6.7.15

Três dioptrias e meia (efabulações sobre a “verdade”)

Nine Inch Nails, “Terrible Lie” (live), in https://www.youtube.com/watch?v=sTrVmqrf_1k
Nestes tempos atribulados, em que há antípodas que chocam como rochedos estrepitosos, as ideias abraçam-se ao ponto cardeal do radicalismo. No radicalismo, desvalorizam-se as ideias que vêm de frente contra as que julgamos incontestáveis. Nesta maceração de ideias sem rival, há quem não esconda um certo primitivismo na palavra (e até, às vezes, na ação). A verdade é arregimentada ao sabor das conveniências. Tantas vezes ela é o selo que mata uma conversa: é quando se assevera “a verdade é que...”. Fim de conversa. Quando alguém puxa os galões ao que determina como verdade, dá como impossível de verificação a verdade solfejada pelo adversário. Essa verdade, por impossível sê-lo, é logo atirada para a mentira. E o adversário, de caminho, ganha foros de inimigo.

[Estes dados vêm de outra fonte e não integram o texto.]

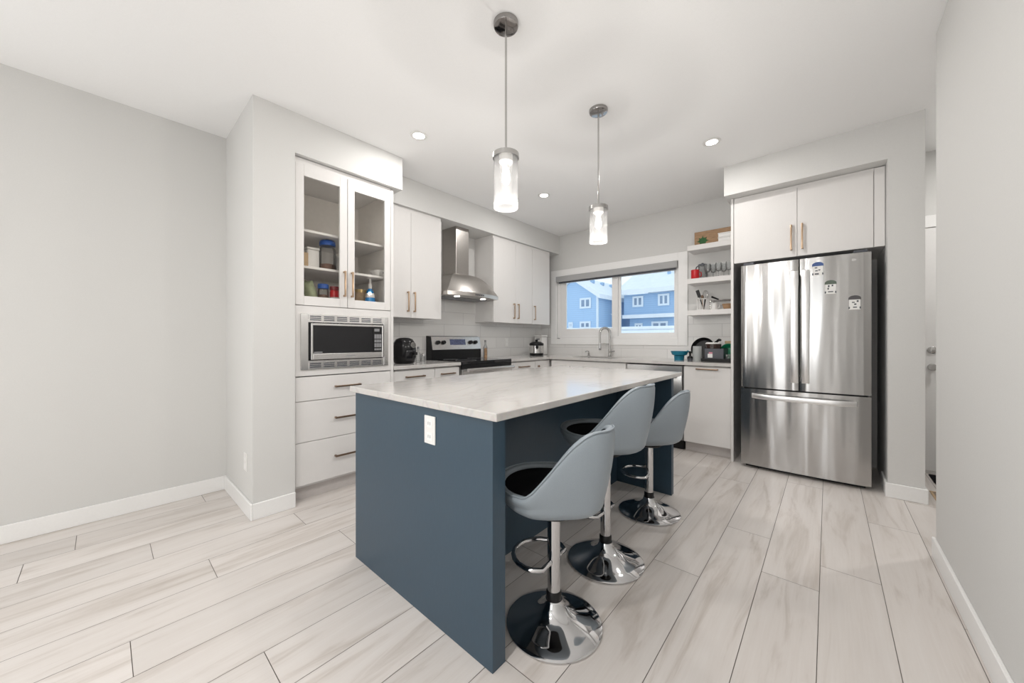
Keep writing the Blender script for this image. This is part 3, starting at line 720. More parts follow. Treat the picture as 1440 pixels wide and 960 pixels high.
MB().tube([(p.x, 4.56, ZC + 0.045), (p.x, 4.56, ZC + 0.066), (p.x - 0.01, 4.53, ZC + 0.07), (p.x - 0.02, 4.50, ZC + 0.062)], 0.008).build('spout', M_chrodk, sd, 40)

# --- stove
sv = thing('stove', 'stainless electric range with black glass top between the base cabinets', 'stove', (-3.14, 2.825, 0))
sy0, sy1 = 2.441, 3.209
MB().box(XK + 0.012, -2.85, sy0, sy1, 0.02, 0.905).build('body', M_steelp, sv)
MB().box(XK + 0.07, -2.825, sy0 + 0.001, sy1 - 0.001, 0.906, 0.94, 0.004, 2).build('cooktop', M_blkgl, sv)
for bx_, by_, br in ((-3.24, 2.63, 0.08), (-3.24, 3.02, 0.10), (-2.98, 2.63, 0.11), (-2.98, 3.02, 0.08)):
    MB().lathe([(br, 0), (br + 0.003, 0), (br + 0.003, 0.0006), (br, 0.0006), (br, 0)], (bx_, by_, 0.9402), 40).build('burner_ring', M_mid, sv)
m = MB(); xg = XK + 0.012
m.prism([(xg, 0.906), (xg + 0.10, 0.906), (xg + 0.10, 1.05), (xg + 0.07, 1.20), (xg + 0.02, 1.21), (xg, 1.21)], 'y', sy0, sy1, 0.0)
bk = m.build('backguard', M_black, sv)
# tilted stainless control face
def tilt(mb, y0, y1, s0, s1, th):
    a = Vector((xg + 0.1, 0, 1.05)); b2 = Vector((xg + 0.07, 0, 1.20)); n = Vector((0.15, 0, 0.03)).normalized()
    P = lambda s: a.lerp(b2, s)
    q = [P(s0), P(s1), P(s1) + n * th, P(s0) + n * th]
    mb.prism([(v.x, v.z) for v in q], 'y', y0, y1)
    return mb
def prismy(): pass
m = MB(); tilt(m, sy0 + 0.012, sy1 - 0.004, 0.0, 1.0, 0.006); m.build('control_face', M_steelp, bk)
m = MB(); tilt(m, 2.715, 2.955, 0.35, 0.80, 0.0075); m.build('display', M_disp, bk)
for ky in (2.535, 2.615, 3.035, 3.115):
    n = Vector((0.15, 0, 0.03)).normalized(); c0 = Vector((xg + 0.087, ky, 1.132))
    MB().tube([c0, c0 + n * 0.012, c0 + n * 0.032], [0.026, 0.024, 0.02], 18).build('knob', M_black, bk, 40)
MB().box(-2.848, -2.815, sy0 + 0.004, sy1 - 0.004, 0.255, 0.858, 0.004, 2).build('oven_door', M_steelp, sv)
MB().box(-2.815, -2.812, sy0 + 0.06, sy1 - 0.06, 0.34, 0.74).build('oven_window', M_blkgl, sv)
MB().box(-2.85, -2.826, sy0 + 0.002, sy1 - 0.002, 0.862, 0.905).build('vent_strip', M_black, sv)
m = MB(); m.tube([(-2.765, sy0 + 0.03, 0.852), (-2.765, sy1 - 0.03, 0.852)], 0.019, 16)
for yy in (sy0 + 0.06, sy1 - 0.06): m.box(-2.815, -2.765, yy - 0.012, yy + 0.012, 0.842, 0.862)
m.build('oven_handle', M_steelp, sv, 40)
MB().box(-2.848, -2.818, sy0 + 0.004, sy1 - 0.004, 0.06, 0.245, 0.003, 1).build('storage_drawer', M_steelp, sv)

# --- things on the left counter
c = Vector((-3.12, at(568.5, 500, 'x', -3.12).y, ZC))
t = thing('air_fryer', 'black rounded countertop appliance beside the tall cabinet', 'air fryer', c)
MB().lathe([(0, 0), (0.085, 0), (0.098, 0.012), (0.110, 0.07), (0.112, 0.14), (0.102, 0.20), (0.08, 0.235), (0.045, 0.25), (0, 0.253)], c, 32).build('body', M_apblk, t, 40)
MB().box(c.x + 0.05, c.x + 0.118, c.y - 0.055, c.y + 0.055, c.z + 0.03, c.z + 0.135, 0.02, 3).build('basket', M_blkgl, t, 40)
MB().box(c.x + 0.115, c.x + 0.18, c.y + 0.005, c.y + 0.035, c.z + 0.085, c.z + 0.115, 0.008, 3).build('handle', M_black, t, 40)
MB().lathe([(0.0, 0), (0.03, 0), (0.03, 0.012), (0.026, 0.018), (0, 0.018)], (c.x + 0.098, c.y + 0.03, c.z + 0.178), 20, 'x').build('dial', M_chrodk, t, 40)
def mini_bottle(name, label, px, x, prof, capprof, mb_, mc, cat='bottle'):
    c = Vector((x, at(px, 500, 'x', x).y, ZC))
    if px > 650: c.y = max(c.y, 3.216 + 0.03)
    t = thing(name, label, cat, c)
    MB().lathe(prof, c, 18).build('bottle_body', mb_, t, 40); MB().lathe(capprof, c, 18).build('cap', mc, t, 40)
mini_bottle('oil_bottle', 'slim clear bottle just right of the black appliance', 588, -3.15, [(0, 0), (0.024, 0), (0.026, 0.01), (0.026, 0.08), (0.011, 0.11), (0.011, 0.14), (0, 0.14)], [(0, 0.14), (0.012, 0.14), (0.012, 0.16), (0, 0.16)], M_jar, M_mid)
mini_bottle('salt_shaker', 'short glass shaker between the slim bottle and the stove', 595, -3.20, [(0, 0), (0.022, 0), (0.024, 0.01), (0.021, 0.06), (0, 0.06)], [(0, 0.06), (0.022, 0.06), (0.018, 0.085), (0, 0.09)], M_tumbler, M_chrodk, 'shaker')
mini_bottle('pepper_mill', 'brown wooden pepper mill right of the stove', 677.5, -3.30, [(0, 0), (0.021, 0), (0.022, 0.01), (0.016, 0.05), (0.02, 0.09), (0, 0.09)], [(0, 0.09), (0.017, 0.09), (0.02, 0.105), (0.01, 0.125), (0, 0.128)], M_wood, M_wood, 'pepper mill')
mini_bottle('sauce_bottle', 'tall thin grey bottle behind the pepper mill right of the stove', 682.5, -3.34, [(0, 0), (0.024, 0), (0.026, 0.01), (0.026, 0.13), (0.011, 0.17), (0.011, 0.2), (0, 0.2)], [(0, 0.2), (0.013, 0.2), (0.013, 0.225), (0, 0.225)], M_tumbler, M_mid)
c = Vector((-3.17, at(754.5, 498, 'x', -3.17).y, ZC))
t = thing('rice_cooker', 'small stainless and black rice cooker in the counter corner', 'rice cooker', c)
MB().lathe([(0, 0), (0.095, 0), (0.10, 0.01), (0.10, 0.035), (0, 0.035)], c, 28).build('base', M_black, t, 40)
MB().lathe([(0.098, 0.035), (0.103, 0.04), (0.103, 0.145), (0.098, 0.15)], c, 28).build('body', M_steelp, t, 40)
MB().lathe([(0.103, 0.15), (0.105, 0.155), (0.10, 0.18), (0.06, 0.2), (0, 0.205)], c, 28).build('lid', M_black, t, 40)
MB().lathe([(0, 0.2), (0.018, 0.2), (0.022, 0.23), (0, 0.235)], c, 16).build('knob', M_black, t, 40)
dv = Vector((0.66, -0.75, 0)).normalized(); p0 = c + dv * 0.1
MB().tube([p0 + Vector((0, 0, 0.15)), p0 + dv * 0.012 + Vector((0, 0, 0.125)), p0 + dv * 0.008 + Vector((0, 0, 0.1))], [0.02, 0.022, 0.012]).build('latch', M_black, t, 40)
c = Vector((-3.33, at(760.5, 480, 'x', -3.33).y, ZC)); c.y = min(c.y, YB - 0.09)
t = thing('storage_canister', 'tall white canister standing behind the rice cooker', 'canister', c)
MB().box(c.x - 0.075, c.x + 0.075, c.y - 0.07, c.y + 0.07, c.z, c.z + 0.27, 0.012, 3).build('canister_body', M_white, t, 40)
MB().box(c.x - 0.078, c.x + 0.078, c.y - 0.073, c.y + 0.073, c.z + 0.271, c.z + 0.30, 0.01, 3).build('lid', M_white, t, 40)
MB().box(c.x - 0.03, c.x + 0.03, c.y - 0.0725, c.y - 0.0702, c.z + 0.225, c.z + 0.25).build('label_strip', M_mid, t)
def outlet(label, c, normal, group=None):
    """wall outlet, c centre on the wall"""
    t = thing('wall_outlet', label, 'outlet', c); n = Vector(normal); s = Vector((0, 0, 1)).cross(n)
    def bx(du, dv_, w, h, d0, d1, nm, mt, par, bev=0.0):
        cc = Vector(c) + s * du + Vector((0, 0, dv_)); lo = cc - s * w / 2 - Vector((0, 0, h / 2)) + n * d0; hi = cc + s * w / 2 + Vector((0, 0, h / 2)) + n * d1
        return MB().box(min(lo.x, hi.x), max(lo.x, hi.x), min(lo.y, hi.y), max(lo.y, hi.y), min(lo.z, hi.z), max(lo.z, hi.z), bev, 2).build(nm, mt, par)
    pl_ = bx(0, 0, 0.072, 0.116, 0.0005, 0.006, 'cover_plate', M_white, t, 0.002)
    for dz in (-0.026, 0.026): bx(0, dz, 0.034, 0.030, 0.006, 0.0075, 'receptacle', M_trim, t)
p = at(346, 649, 'y', YS)
outlet('white outlet low on the side of the left wall return', (p.x, YS, p.z), (0, -1, 0))
p = at(712, 484, 'x', XK + 0.008)
outlet('white outlet on the tiled backsplash right of the stove', (XK + 0.008, p.y, 1.13), (1, 0, 0))

# ------------------------------------------------------------------ refrigerator bay
t = thing('refrigerator_side_panel', 'tall white side panel left of the refrigerator', 'panel', (-0.69, 4.3, 0))
MB().box(-0.700, -0.678, 3.98, YB - 0.009, 0, 2.512, 0.001, 1).build('panel_board', M_cab, t)
oc = thing('refrigerator_cabinet', 'white two-door cabinet above the refrigerator', 'cabinet', (-0.18, 4.3, 1.89))
MB().box(-0.676, 0.331, 4.003, YB - 0.009, 1.893, 2.512).build('body', M_cab, oc)
MB().box(0.272, 0.331, 3.984, 4.002, 1.893, 2.508).build('filler', M_cab, oc)
for a, c_, hx in ((-0.674, -0.202, -0.241), (-0.199, 0.268, -0.166)):
    d = MB().box(a, c_, 3.982, 4.002, 1.892, 2.487, 0.0015, 1).build('door', M_cab, oc)
    bar_handle(d, (hx, 3.982, 2.057), 'z', 0.22, (0, -1, 0))
MB().box(-0.674, 0.271, 3.99, 4.002, 2.489, 2.512).build('top_strip', M_cab, oc)

fr = thing('refrigerator', 'stainless french-door refrigerator with bottom freezer drawer', 'refrigerator', (-0.17, 4.2, 0))
fx0, fx1, fyd = -0.605, 0.252, 3.88
MB().box(fx0 + 0.012, fx1 - 0.012, 3.965, 4.56, 0.03, 1.80).build('body', M_dgrey, fr)
MB().box(fx0 + 0.03, fx1 - 0.03, 3.96, 4.5, 0.0, 0.0295).build('feet_rail', M_black, fr)
MB().box(fx0 + 0.02, fx1 - 0.02, 3.945, 3.964, 0.05, 1.79).build('gasket', M_black, fr)
def curved_door(a, c_, z0, z1, name, full):
    """slightly bowed steel front"""
    n = 18; b = bmesh.new()
    xm = (fx0 + fx1) / 2; half = (fx1 - fx0) / 2
    F, B = [], []
    for k in range(n + 1):
        x = a + (c_ - a) * k / n; u = (x - xm) / half
        y = fyd + 0.020 * u * u
        e = min(k, n - k) / n * (c_ - a)
        if e < 0.008: y += 0.008
        F.append((x, y)); B.append((x, 3.944))
    poly = F + B[::-1]
    return MB().prism(poly, 'z', z0, z1, 0.0).build(name, M_steel, fr, 25)
dl = curved_door(fx0, -0.187, 0.735, 1.846, 'door', 0); dr = curved_door(-0.178, fx1, 0.735, 1.846, 'door', 0)
df = curved_door(fx0, fx1, 0.032, 0.722, 'freezer_drawer', 1)
for d, hx in ((dl, at(1116.7, 450, 'y', 3.83).x), (dr, at(1132.5, 450, 'y', 3.83).x)):
    pts = []; zs = [0.80, 0.86] + [0.86 + 0.83 * k / 10 for k in range(1, 11)] + [1.75]
    rows = []
    for i, z in enumerate(zs):
        u = (z - 0.80) / 0.95; off = 0.052 * (1 - abs(2 * u - 1) ** 6) + 0.002
        y = fyd - off
        rows.append([(hx - 0.026, y + 0.016, z), (hx - 0.026, y + 0.004, z), (hx - 0.020, y, z), (hx + 0.020, y, z), (hx + 0.026, y + 0.004, z), (hx + 0.026, y + 0.016, z)])
    MB().grid(rows, True, True).build('handle', M_satin, d, 40)
rows = []
for k in range(15):
    u = k / 14; x = -0.52 + 0.69 * u; off = 0.052 * (1 - abs(2 * u - 1) ** 8) + 0.002; y = fyd - off + 0.012 * ((x + 0.176) / 0.43) ** 2
    z = 0.662
    rows.append([(x, y + 0.016, z - 0.021), (x, y + 0.004, z - 0.021), (x, y, z - 0.014), (x, y, z + 0.014), (x, y + 0.004, z + 0.021), (x, y + 0.016, z + 0.021)])
MB().grid(rows, True, True).build('handle', M_satin, df, 40)
MB().lathe([(0, 0), (0.022, 0), (0.022, 0.003), (0, 0.003)], (0.147, fyd + 0.014, 1.795), 24, 'y', 1, 0.45).build('badge', M_chrodk, dr)
for x in (fx0 + 0.06, fx1 - 0.06):
    MB().box(x - 0.04, x + 0.04, 3.90, 4.05, 1.8475, 1.868, 0.004, 2).build('hinge_cover', M_dgrey, fr)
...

A verdade é uma grande mentira. Porque ela não se pode absolutizar. E ainda bem. Ou teríamos a grilheta do pensamento único, sem possibilidade de divergência, as dissensões logo apedrejadas pelos solenes protetores da única verdade admitida – “a verdade”. Temos de aprender a conviver com os diferentes de nós. E a parar de lhes impor uma verdade que talvez sirva os cânones por onde nos movemos, que são diferentes dos que servem de bússola a quem se revê em ideias (e não em verdades) que não reproduzem as nossas.
Uma verdade só o é a partir do lugar em que nos encontramos. Pessoas em quadrantes diferentes, ocupando lugares diversos dos nossos, olham para os fenómenos com uma lente diferente. Têm pressupostos diferentes, um raciocínio que pode obedecer a critérios que nos são desconhecidos, e chegam a conclusões que sedimentam uma ideia (mas não uma verdade) que não se revê na nossa.
Como a verdade só existe dentro deste quadro estreito, reclamar um exclusivo da verdade é uma estultícia que desmonta a verdade, que a desfaz a um nada muito mais promissor. Nem adianta reclamar que essa é “a nossa verdade”, como petição de princípio que admite uma “verdade” outra que venha alinhavada por outra medida. Pois em nós mesmos, não é possível garantir que “uma verdade” seja intemporal, que passe o exame do tempo e permaneça intacta na roda do tempo.
A verdade deve levar aspas. Ou carregar com o opróbrio da mentira em que se transfigura.